_What the exercise asks_.
Repeat the data below exactly, dropping any pictures it holds.

━━ Dataset content

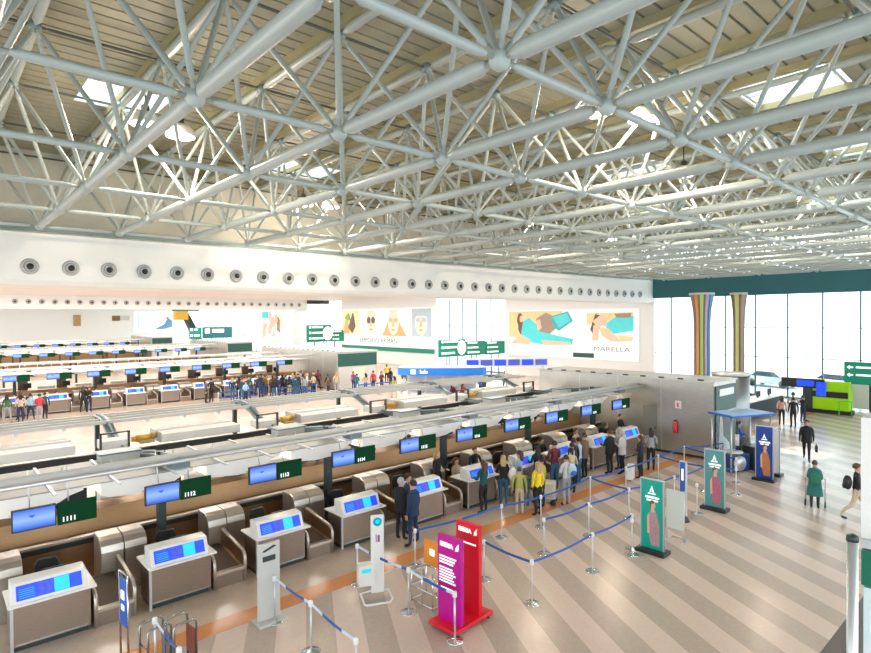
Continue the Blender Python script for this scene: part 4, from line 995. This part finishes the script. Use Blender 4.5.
# front row passengers
person(9.95, 13.0-.35, PI*.62, 'bald man in a dark suit standing at the counter, turned to his companion', 'black', 'black', 'grey', 'short', 'fold', 1.75, near=True, jacket=True)
person(10.45, 12.95, PI*.1, 'dark-haired person in navy between the two men in suits', 'navy', 'navy', 'dark', 'short', 'fold', 1.7, near=True)
person(9.98, 12.15, PI*1.1, 'man in a navy suit seen from behind at the counter', 'navy', 'navy', 'dark', 'short', 'apart', 1.78, near=True, jacket=True)
person(13.24, 12.6, PI, 'woman in a grey-green top and black trousers leaning at the counter', 'darkteal', 'black', 'brown', 'long', 'reach', 1.68, True)
person(14.2, 12.6, PI*.75, 'woman in jeans carrying a round white bag', 'black', 'jeans', 'blond', 'long', 'reach', 1.7, True)
t = thing('shoulder_bag', 'round white shoulder bag of the woman in jeans', 'bag', (14.42, 12.4, .88)); MB().ball((0, 0, .2), .22, 14, 0, (.8, .45, 1)).build('pouch', WHITEG, t); MB().path([(-.1, 0, .35), (-.12, .06, .55), (0, .1, .62), (.1, 0, .35)], .012, 6).build('strap', WHITEG, t)
person(14.75, 12.1, PI*.8, 'small child in dark green beside the woman in jeans', 'teal', 'jeans', 'brown', 'short', 'stand', 1.15)
person(14.35, 11.3, PI*.95, 'blond woman in a yellow shirt and black trousers seen from behind', 'yellow', 'black', 'blond', 'long', 'stand', 1.68, True)
person(14.0, 11.75, PI*.7, 'person in beige trousers left of the woman in yellow', 'olive', 'beige', 'brown', 'short', 'stand', 1.5)
person(15.0, 11.65, PI*1.05, 'woman in a yellow-green vest behind the woman in yellow', 'olive', 'navy', 'dark', 'tail', 'stand', 1.66, True)
person(15.2, 12.75, PI*1.1, 'woman in a pale green top with reddish hair at the fifth display', 'lightblue', 'grey', 'brown', 'long', 'reach', 1.66, True)
person(16.9, 12.55, PI*.9, 'broad man in a maroon shirt bending over the counter', 'maroon', 'jeans', 'dark', 'short', 'reach', 1.78)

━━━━

_Response to this task_.
Continue the Blender Python script for this scene: part 4, from line 995. This part finishes the script. Use Blender 4.5.
# front row passengers
person(9.95, 13.0-.35, PI*.62, 'bald man in a dark suit standing at the counter, turned to his companion', 'black', 'black', 'grey', 'short', 'fold', 1.75, near=True, jacket=True)
person(10.45, 12.95, PI*.1, 'dark-haired person in navy between the two men in suits', 'navy', 'navy', 'dark', 'short', 'fold', 1.7, near=True)
person(9.98, 12.15, PI*1.1, 'man in a navy suit seen from behind at the counter', 'navy', 'navy', 'dark', 'short', 'apart', 1.78, near=True, jacket=True)
person(13.24, 12.6, PI, 'woman in a grey-green top and black trousers leaning at the counter', 'darkteal', 'black', 'brown', 'long', 'reach', 1.68, True)
person(14.2, 12.6, PI*.75, 'woman in jeans carrying a round white bag', 'black', 'jeans', 'blond', 'long', 'reach', 1.7, True)
t = thing('shoulder_bag', 'round white shoulder bag of the woman in jeans', 'bag', (14.42, 12.4, .88)); MB().ball((0, 0, .2), .22, 14, 0, (.8, .45, 1)).build('pouch', WHITEG, t); MB().path([(-.1, 0, .35), (-.12, .06, .55), (0, .1, .62), (.1, 0, .35)], .012, 6).build('strap', WHITEG, t)
person(14.75, 12.1, PI*.8, 'small child in dark green beside the woman in jeans', 'teal', 'jeans', 'brown', 'short', 'stand', 1.15)
person(14.35, 11.3, PI*.95, 'blond woman in a yellow shirt and black trousers seen from behind', 'yellow', 'black', 'blond', 'long', 'stand', 1.68, True)
person(14.0, 11.75, PI*.7, 'person in beige trousers left of the woman in yellow', 'olive', 'beige', 'brown', 'short', 'stand', 1.5)
person(15.0, 11.65, PI*1.05, 'woman in a yellow-green vest behind the woman in yellow', 'olive', 'navy', 'dark', 'tail', 'stand', 1.66, True)
person(15.2, 12.75, PI*1.1, 'woman in a pale green top with reddish hair at the fifth display', 'lightblue', 'grey', 'brown', 'long', 'reach', 1.66, True)
person(16.9, 12.55, PI*.9, 'broad man in a maroon shirt bending over the counter', 'maroon', 'jeans', 'dark', 'short', 'reach', 1.78)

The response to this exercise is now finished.